La cuña

Es la gente que con la ilusión de que va para arriba, ha olvidado de dónde viene, y cuáles son sus necesidades.

Para empezar el año le cuento una fábula. Había una vez una carreta que vivía feliz rodando por los caminos del valle. Como el valle era amplio y plano y las calles anchas, la carreta rodaba fácilmente.

Cualquiera que necesitaba llevar sus bienes de un lugar a otro podía usar la carreta. Sin embargo, vino un mal hombre y decidió que tomaría solo para sí la carreta, que hasta entonces les había servido a todos. La cargó con lo que pudo acarrear del valle —plantas, animales, muebles; ¡hasta las piedras, el aire y el agua quiso poner en la carreta!— y comenzó a empujarla montaña arriba para volver a su lar.

A medida que subía la montaña se hacía más difícil empujar la carreta. El camino era más estrecho y tenía más grietas. Sobre todo, la pendiente se hacía más empinada. Y mientras más duro empujaba, más tendía la carreta a volver rodando hacia abajo.

El ladrón —que así les llaman en el valle a quienes toman lo que no les pertenece— comenzó a desesperar. ¿Cómo llevaría todo lo que había cargado hasta su escondite si la carreta insistía en rodar pendiente abajo?

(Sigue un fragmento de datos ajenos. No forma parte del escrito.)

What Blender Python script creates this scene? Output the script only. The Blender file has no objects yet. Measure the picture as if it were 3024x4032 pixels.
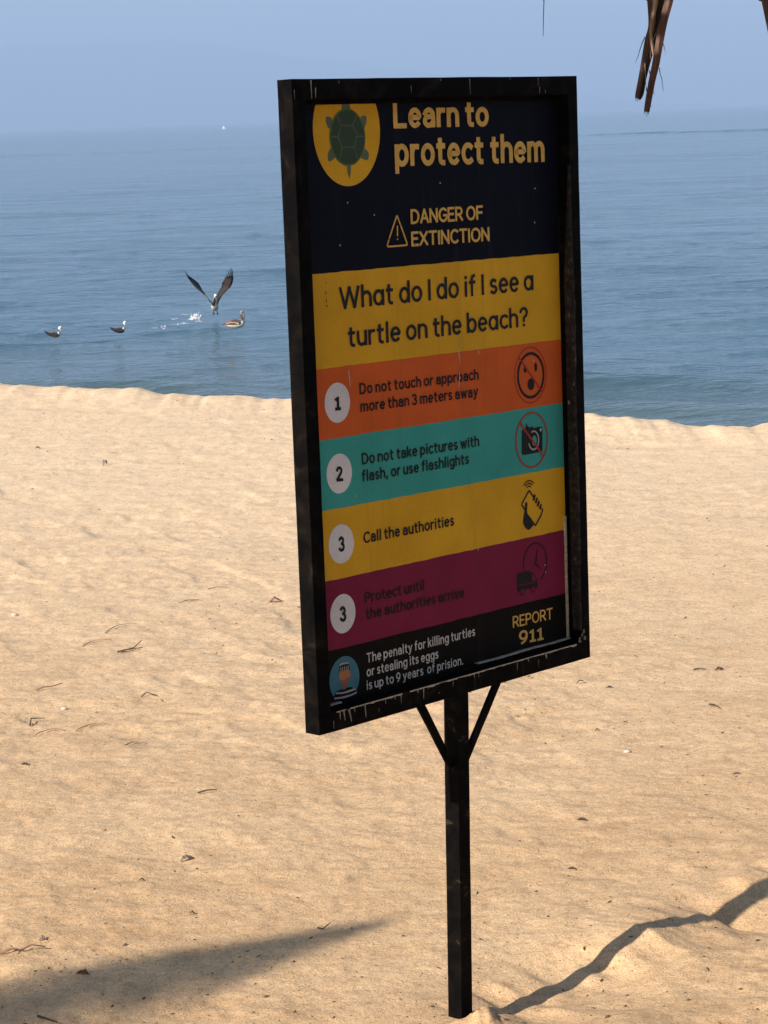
import bpy, math, random
import numpy as np
from mathutils import Vector, Matrix
random.seed(7)
R = math.radians
SC = bpy.context.scene
COL = SC.collection

# ------------------------------------------------------------------ camera
CAMZ = 1.7178
WATER = -4.0
cam_d = bpy.data.cameras.new('camera')
cam = bpy.data.objects.new('camera', cam_d)
COL.objects.link(cam)
CR = Vector((0.9993908, -0.0060029, -0.0343794))
CU = Vector((0.0348995, 0.1718997, 0.9844961))
CF = Vector((0.0, 0.9850962, -0.1720044))
cam.matrix_world = Matrix(((CR.x, CU.x, -CF.x, 0), (CR.y, CU.y, -CF.y, 0), (CR.z, CU.z, -CF.z, CAMZ), (0, 0, 0, 1)))
cam_d.sensor_fit = 'VERTICAL'
cam_d.sensor_height = 24.0
cam_d.lens = 24.0 * 8900 / 4032
cam_d.clip_start = 0.05
cam_d.clip_end = 60000
SC.camera = cam

# ------------------------------------------------------------------ light
SUN_EL, SUN_AZ = R(31), R(42.5)                   # shadows run towards SUN_AZ, from the x axis
TO_SUN = Vector((-math.cos(SUN_EL) * math.cos(SUN_AZ), -math.cos(SUN_EL) * math.sin(SUN_AZ), math.sin(SUN_EL)))
sd = bpy.data.lights.new('sun', 'SUN')
sd.energy = 5.0
sd.angle = R(0.53)
sd.color = (1.0, 0.90, 0.78)
so = bpy.data.objects.new('sun', sd)
COL.objects.link(so)
so.rotation_euler = TO_SUN.to_track_quat('Z', 'Y').to_euler()
w = bpy.data.worlds.new('World')
SC.world = w
w.use_nodes = True
nt = w.node_tree
nt.nodes.clear()
sky = nt.nodes.new('ShaderNodeTexSky')
sky.sky_type = 'NISHITA'
sky.sun_disc = False
sky.sun_elevation = SUN_EL
sky.sun_rotation = math.atan2(TO_SUN.x, TO_SUN.y)
sky.air_density = 1.0
sky.dust_density = 0.6
sky.ozone_density = 2.0
bg = nt.nodes.new('ShaderNodeBackground')
bg.inputs['Strength'].default_value = 0.068
wo = nt.nodes.new('ShaderNodeOutputWorld')
nt.links.new(sky.outputs[0], bg.inputs[0])
nt.links.new(bg.outputs[0], wo.inputs[0])
SC.view_settings.view_transform = 'Standard'
SC.view_settings.look = 'None'
SC.view_settings.gamma = 1.0
SC.view_settings.exposure = 0.55
SC.render.engine = 'CYCLES'
SC.cycles.use_denoising = True
SC.cycles.max_bounces = 8
SC.cycles.volume_bounces = 1

# ------------------------------------------------------------------ helpers
def tag(o, label=None, cat=None, group=None, kind=None):
    if label: o['label'] = label
    if cat: o['category'] = cat
    if group: o['group'] = group
    if kind: o['kind'] = kind
    return o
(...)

Cortó entonces un trozo de la propia carreta y con su machete le dio forma de cuña. ¡Cómo le dolió a la carreta que le arrancaran un pedazo! No era muy grande la cuña, pero, ya clavada bajo la rueda, era suficiente para detener su marcha.

Así, aunque el hombre no fuera muy rápido, con la cuña podría garantizar que siempre iría en la dirección que él deseaba. Empujaba un poco la carreta y, apenas la pobre trataba de rodar de vuelta, ensartaba la cuña bajo la rueda. Empujaba y ensartaba, empujaba y ensartaba, cada vez más cerca de su guarida. Con el tiempo, a la cuña se le olvidó que había sido parte de la carreta y, aunque sufría cada vez que le tocaba apretar bajo la rueda, aguantaba pensando en cómo servía al hombre al evitar que la carreta rodara montaña abajo. «No seas tonta», le alegaba la cuña a la carreta. «Si allá arriba tan bonito que será».

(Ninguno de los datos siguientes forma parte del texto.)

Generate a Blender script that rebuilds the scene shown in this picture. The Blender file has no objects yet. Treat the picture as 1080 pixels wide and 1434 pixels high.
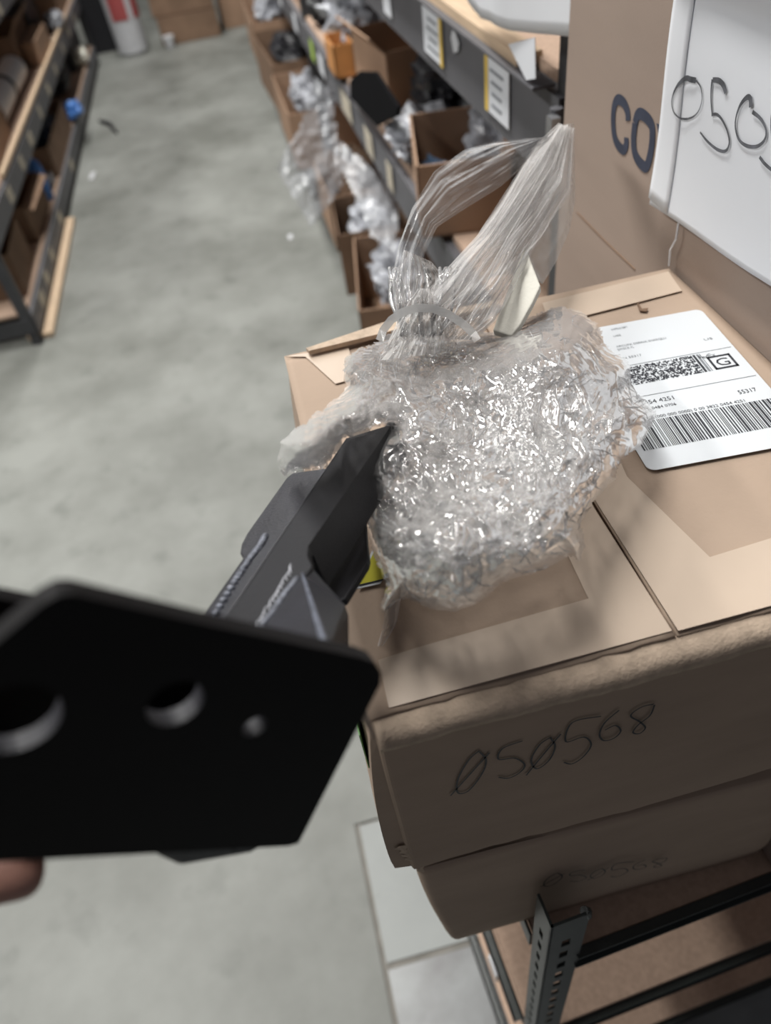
import bpy, math, random
import numpy as np
from mathutils import Vector, Matrix, noise
random.seed(7); rng = np.random.RandomState(7)
SC = bpy.context.scene; COL = SC.collection

# ------------------------------------------------------------------ camera
F = 1029.0; CX, CY = 540.0, 717.0            # focal length / centre in pixels of the 1080x1434 frame
_Y = np.array([-325., 1007., -F]); _N = np.array([165., -998., -F])
_Y /= np.linalg.norm(_Y); _N = _N - (_N @ _Y) * _Y; _Z = -_N / np.linalg.norm(_N); _X = np.cross(_Y, _Z)
RM = np.array([_X, _Y, _Z]); EYE = np.array([0., 0., 1.6])
cd = bpy.data.cameras.new('camera'); cam = bpy.data.objects.new('camera', cd); COL.objects.link(cam)
M4 = Matrix.Identity(4)
for i in range(3):
    for j in range(3): M4[i][j] = RM[i, j]
    M4[i][3] = EYE[i]
cam.matrix_world = M4
cd.sensor_fit = 'VERTICAL'; cd.sensor_height = 36.0; cd.lens = F / 1434 * 36
cd.clip_start = 0.01; cd.clip_end = 60
cd.dof.use_dof = True; cd.dof.focus_distance = 0.42; cd.dof.aperture_fstop = 5.8
SC.camera = cam

# ------------------------------------------------------------------ world, lights, exposure
w = bpy.data.worlds.new('world'); SC.world = w; w.use_nodes = True
w.node_tree.nodes['Background'].inputs[0].default_value = (0.93, 0.92, 1.0, 1)
w.node_tree.nodes['Background'].inputs[1].default_value = 0.068
def area(name, loc, size, power, color, rot=(0, 0, 0)):
    l = bpy.data.lights.new(name, 'AREA'); l.shape = 'RECTANGLE'; l.size, l.size_y = size
    l.energy = power; l.color = color
    o = bpy.data.objects.new(name, l); o.location = loc; o.rotation_euler = rot; COL.objects.link(o); return o
WHT = (1.0, 0.985, 0.95)
area('strip_lamp_near', (-0.6, 1.9, 4.6), (0.5, 2.4), 125, WHT)
area('strip_lamp_next_aisle', (-3.6, 2.2, 4.6), (0.5, 3.0), 150, WHT)
area('strip_lamp_middle', (-0.6, 5.0, 4.6), (0.5, 2.4), 85, WHT)
area('strip_lamp_far', (-0.6, 8.0, 4.6), (0.5, 2.4), 65, WHT)
SC.view_settings.view_transform = 'Standard'; SC.view_settings.look = 'None'
SC.view_settings.gamma = 1.0; SC.view_settings.use_curve_mapping = False
SC.view_settings.exposure = 0.50
SC.cycles.transparent_max_bounces = 32; SC.cycles.max_bounces = 8
SC.cycles.use_denoising = True; SC.cycles.caustics_reflective = False; SC.cycles.caustics_refractive = False
SC.cycles.sample_clamp_indirect = 6

# ------------------------------------------------------------------ pixel rays met with real planes
def ray(px, py): return RM @ np.array([(px - CX) / F, -(py - CY) / F, -1.0])
def onx(px, py, x): d = ray(px, py); return EYE + d * (x - EYE[0]) / d[0]
def ony(px, py, y): d = ray(px, py); return EYE + d * (y - EYE[1]) / d[1]
def onz(px, py, z): d = ray(px, py); return EYE + d * (z - EYE[2]) / d[2]
def atd(px, py, dep): return EYE + ray(px, py) * dep
def onplane(px, py, P0, n): d = ray(px, py); return EYE + d * (np.dot(n, P0 - EYE) / np.dot(n, d))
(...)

Mientras tanto, el hombre iba pensando en cómo usaría las cosas que había robado cuando llegara a casa. La carreta ya no le serviría —suficiente trabajo le había dado empujarla cuesta arriba—, así que la haría leña para quemar. Por supuesto, al fuego iría a parar también la cuña.

* * *

Y ahora la moraleja. En estas tierras llevamos años empeñados en la misma historia. El bienestar que buscan los muchos —que son la carreta— ha sido resistido por los pocos —el hombre de nuestra fábula—, quienes a la fuerza y sin escrúpulos se aprovechan de aquellos, de su trabajo y de sus bienes.

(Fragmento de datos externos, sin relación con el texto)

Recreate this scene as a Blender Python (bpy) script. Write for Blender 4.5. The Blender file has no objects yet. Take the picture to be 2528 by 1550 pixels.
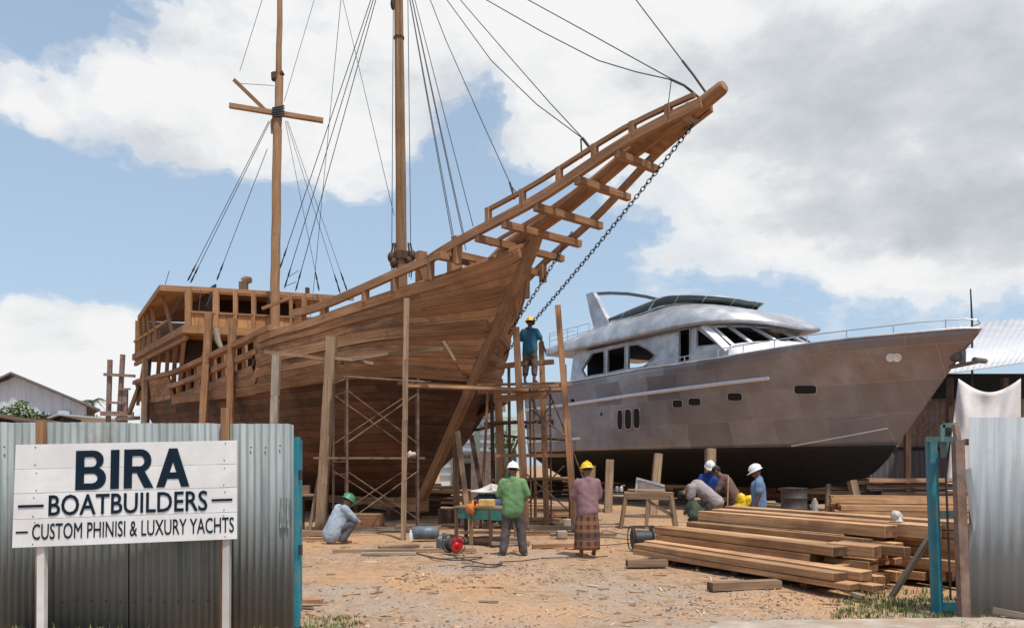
import bpy, bmesh, math, random
from mathutils import Vector, Matrix, noise, geometry
random.seed(7)
R = math.radians
scene = bpy.context.scene
col = scene.collection

# ---------------------------------------------------------------- camera
F, CX, H0, CZ = 1900.0, 1264.0, 1147.0, 1.65      # focal length (px of the photo), principal column, horizon row, eye height
cam_d = bpy.data.cameras.new('camera')
cam = bpy.data.objects.new('camera', cam_d)
col.objects.link(cam)
cam.location = (0, 0, CZ)
cam.rotation_euler = (R(90), 0, 0)
cam_d.sensor_width = 36
cam_d.lens = F / 2528 * 36
cam_d.shift_y = (H0 - 775) / 2528
cam_d.clip_end = 2000
scene.camera = cam

# ---------------------------------------------------------------- light, sky, exposure
SUN_EL, SUN_AZ = R(67), R(150)        # azimuth clockwise from +Y: high, behind the camera and to its right
scene.view_settings.view_transform = 'Standard'
scene.view_settings.look = 'None'
scene.view_settings.gamma = 1
scene.view_settings.exposure = -0.08
sd = Vector((math.sin(SUN_AZ) * math.cos(SUN_EL), math.cos(SUN_AZ) * math.cos(SUN_EL), math.sin(SUN_EL)))
sun_d = bpy.data.lights.new('sun', 'SUN')
sun_d.energy = 4.2
sun_d.angle = R(2.5)
sun_d.color = (1, .95, .87)
sun = bpy.data.objects.new('sun', sun_d)
sun.rotation_euler = sd.to_track_quat('Z', 'Y').to_euler()
sun.location = (0, 0, 60)
col.objects.link(sun)


def pxdir(px, py):
    return Vector(((px - CX) / F, 1, (H0 - py) / F)).normalized()


world = bpy.data.worlds.new('World')
scene.world = world
world.use_nodes = True
nt = world.node_tree
nt.nodes.clear()


class NT:
    """small helper for node trees"""
    def __init__(s, tree): s.t = tree
    def n(s, kind, ins=None, **kw):
        nd = s.t.nodes.new(kind)
        for k, v in kw.items(): setattr(nd, k, v)
        for k, v in (ins or {}).items():
            sock = nd.inputs[k]
            if hasattr(v, 'is_output'): s.t.links.new(v, sock)
            else: sock.default_value = v
        return nd
    def math(s, op, a, b=0.0, clamp=False):
        return s.n('ShaderNodeMath', {0: a, 1: b}, operation=op, use_clamp=clamp).outputs[0]
    def ramp(s, fac, stops, interp='LINEAR'):
        nd = s.n('ShaderNodeValToRGB', {0: fac})
        cr = nd.color_ramp
        cr.interpolation = interp
        while len(cr.elements) < len(stops): cr.elements.new(.5)
        for e, (p, c) in zip(cr.elements, stops):
            e.position = p
            e.color = (c, c, c, 1) if isinstance(c, (int, float)) else (*c[:3], 1)
        return nd.outputs[0]
    def mix(s, fac, a, b, mode='MIX'):
        nd = s.n('ShaderNodeMix', data_type='RGBA', blend_type=mode)
        for i, v in ((0, fac), (6, a), (7, b)):
            if hasattr(v, 'is_output'): s.t.links.new(v, nd.inputs[i])
            elif i and not isinstance(v, (int, float)): nd.inputs[i].default_value = (*v[:3], 1)
            else: nd.inputs[i].default_value = v
        return nd.outputs[2]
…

Sin embargo, la clave de nuestra historia ha estado en la cuña. Un grupo pequeño de gente que con indiferencia, ingenuidad o ruidoso argumento hace el juego al poder malicioso y detiene el progreso de la mayoría. Llámele ladino de la ciudad o indígena cooptado. Llámele clase media urbana, pendejo o uánabi. El nombre es lo de menos. Es la gente que, con la ilusión de que va para arriba, ha olvidado de dónde viene y cuáles son sus necesidades. Es la gente que se queja mientras pasa por alto el origen último de sus problemas, que con ingenuo egoísmo critica las protestas de los más pobres mientras camino al cadalso se afana en hacer el trabajo de sus propios verdugos. No se percata de que, en su precariedad, está más cerca de la zozobra del pobre que del bienestar que jamás alcanzará con su salario de sobrevivencia.

Así pues, en este 2015, cuando arranca con nueva energía la maquinaria electoral, el más definitivo juego de hombres malos y cuñas ingenuas, renunciemos —usted, yo, cada una y cada uno— a ser cuña. Reconozcamos quiénes somos y hagámonos actores de nuestra historia. Apostemos por el interés de la mayoría y tiremos en la dirección correcta. Dejemos ya de ser la cuña que los menos usan para detener el bienestar de los más.